Focusing on the developmental effects of climate change, Joke Waller-Hunter, Executive Secretary of the United Nations Framework Convention on Climate Change, noted the increasing economic costs of dealing with the adverse impact of global warming. The good news, he said, was that the Russian Federation had formally ratified the Kyoto Protocol aimed at curbing global greenhouse gas emissions. In doing so, it had triggered a ninety-day countdown to bring the international climate treaty into force. The UN protocol, a legally binding treaty in effect from 16 February 2005, will have thirty supporting industrialized countries cut their greenhouse gas emissions to nearly 5 per cent below 1990 levels. They will have until 2012 to achieve this target.

Though consensus is the norm in the Second Committee, the resolution entitled “Permanent sovereignty of the Palestinian people in the Occupied Palestinian Territory, including East Jerusalem, and of the Arab population in the occupied Syrian Golan over their natural resources” was adopted by a vote of 156 to 5 (Federated States of Micronesia, Israel, Marshall Islands, Palau, United States), with 11 abstentions. The representative of Israel said that the text was “one-sided, misleading and unproductive”, adding that it was “tenuously connected to the work of the Second Committee and was an attempt to shift focus away from its priorities and the overall reform efforts of the Assembly”.

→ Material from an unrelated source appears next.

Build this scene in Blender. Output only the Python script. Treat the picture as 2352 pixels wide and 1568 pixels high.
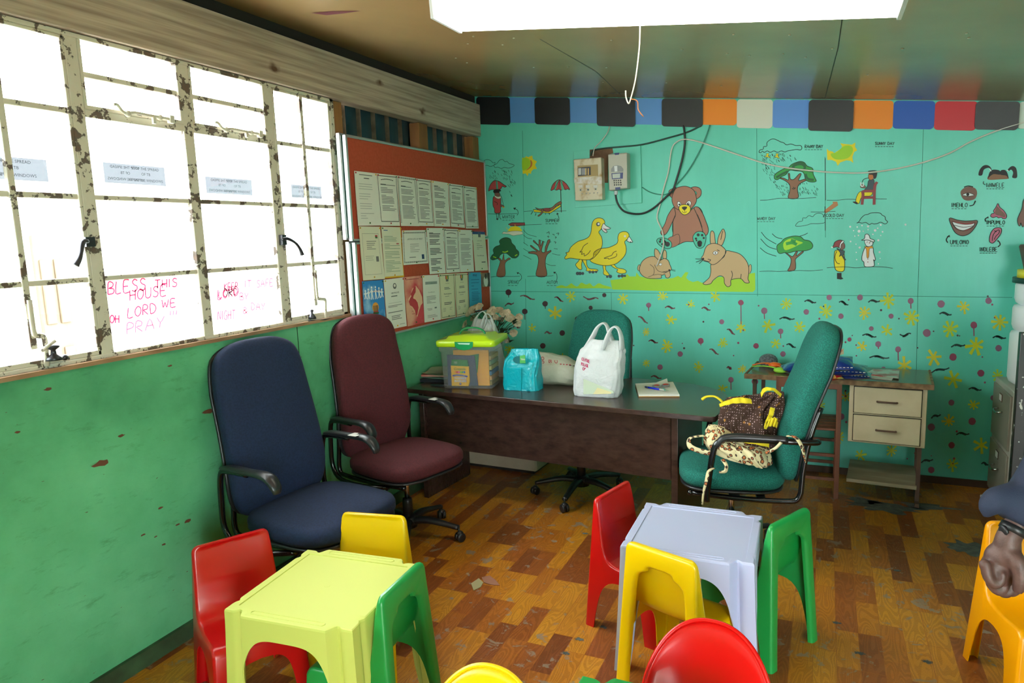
import bpy, bmesh, math, random
from mathutils import Vector, Matrix, Quaternion, noise
from mathutils.geometry import tessellate_polygon

for _o in list(bpy.data.objects):
    bpy.data.objects.remove(_o, do_unlink=True)
SC = bpy.context.scene
COL = SC.collection
PI = math.pi
rnd = random.Random(7)

# ------------------------------------------------------------------ camera
EYE = Vector((0.0, 0.0, 1.65))
CR = Vector((0.91293426, 0.40657298, -0.0353474)).normalized()
CD = Vector((0.02801651, -0.14884621, -0.98846339)).normalized()
CF = CR.cross(CD) * 1.0
if CF.y < 0: CF = -CF
FPX = 1600.0
_cam = bpy.data.cameras.new('camera')
_cam.sensor_width = 36.0
_cam.lens = 36.0 * FPX / 2352.0
_cam.clip_start = 0.05
_cam.clip_end = 200
camera = bpy.data.objects.new('camera', _cam)
COL.objects.link(camera)
_m = Matrix.Identity(4)
for i in range(3):
    _m[i][0] = CR[i]; _m[i][1] = -CD[i]; _m[i][2] = -CF[i]; _m[i][3] = EYE[i]
camera.matrix_world = _m
SC.camera = camera

# ------------------------------------------------------------------ world, daylight, exposure
SC.view_settings.view_transform = 'Standard'
SC.view_settings.look = 'None'
SC.view_settings.gamma = 1.0
SC.view_settings.use_curve_mapping = False
SC.view_settings.exposure = 0.24
SC.cycles.use_denoising = True
SC.cycles.max_bounces = 8
SC.cycles.diffuse_bounces = 5
SC.cycles.glossy_bounces = 3
SC.cycles.transmission_bounces = 6
SC.cycles.transparent_max_bounces = 12
SC.cycles.caustics_reflective = False
SC.cycles.caustics_refractive = False
SC.cycles.sample_clamp_indirect = 6.0
world = bpy.data.worlds.new('overcast_sky')
SC.world = world
world.use_nodes = True
_bg = world.node_tree.nodes['Background']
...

In his concluding remarks, Chairman Balarezo said that he was satisfied with the fifty-ninth session, especially the interactive debates that had taken shape among Committee members and high-level officials from the UN Secretariat who had generated important recommendations. “We have our responsibility to try to make good recommendations. That is why the Second Committee is taking major decisions and has a direct impact in achieving the MDGs.”